Nigeria Lending Rate Falls Flat; to Issue Eurobond
Nigeria Lending Rate Falls Flat; to Issue Eurobond

Nigeria Lending Rate Falls Flat; to Issue Eurobond

Nigeria Lending Rate Falls Flat; to Issue Eurobond

Nigeria’s overnight interbank rate fell after the central bank repaid matured treasury bills and cash meant for government’s capital projects reached the system, traders said.
Overnight lending rates fell to 11%, below the central bank’s benchmark 14%, from 15.5% the day before. Rates had risen above 100% at the start of the week because of a central bank dollar auction, Reuters reported.
Traders said the bank repaid about 138.7 billion naira ($456 million) in matured treasury bills on Thursday to boost liquidity. They also said the market was flush with cash after the central bank sold fewer dollars than expected and returned excess naira.
The bank sold $313 million at a special auction meant to clear a backlog of dollar demand .
Traders said an unspecified amount of naira was released on Friday to fund government spending on capital projects and that additional inflows was expected.
 To Issue Eurobond
Nigerian government plans to sell a Eurobond worth around $1 billion before the end of the year and is in the process of appointing managers for the sale, Finance Minister Kemi Adeosun said on Friday.
The Eurobond is part of Nigeria’s plans to borrow a total of 1.8 trillion naira ($5.8 billion) from abroad and at home to fund an expected budget deficit of 2.2 trillion naira this year.
“We are appointing parties this week, we are hoping to come before the end of the year,” Adeosun told Naija247news at the sidelines of an investment conference at the London Stock Exchange.
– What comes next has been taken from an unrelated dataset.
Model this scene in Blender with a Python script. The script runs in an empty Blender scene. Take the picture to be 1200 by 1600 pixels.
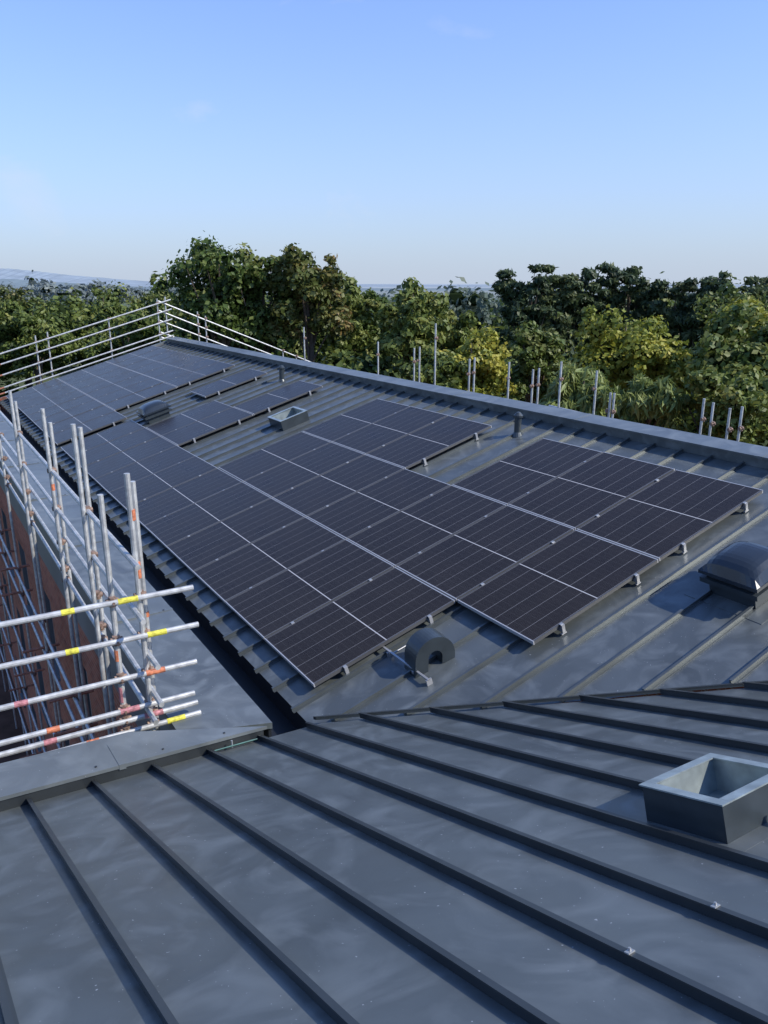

She gave no details.
“We have headroom and we are very fortunate in that regard, we have very low debt to GDP ratio,” she later told the conference.
Africa’s biggest economy has slipped into recession for the first time in 25 years, brought on by low oil prices that have cut government revenues and weakened the OPEC member’s currency. Crude oil sales make up 70% of national income.
The African Development Bank has said it will help Nigeria to overcome its recession. The lender’s board is expected to grant a $1 billion loan at a rate of around 1.2%, which Nigeria could use to help plug its deficit.
The finance minister said she hoped oil prices would stabalize around $42 and $50 per barrel.
Adeosun also said the government had spent 770 billion naira on capital expenditures since President Muhammadu Buhari signed the 2016 budget in May.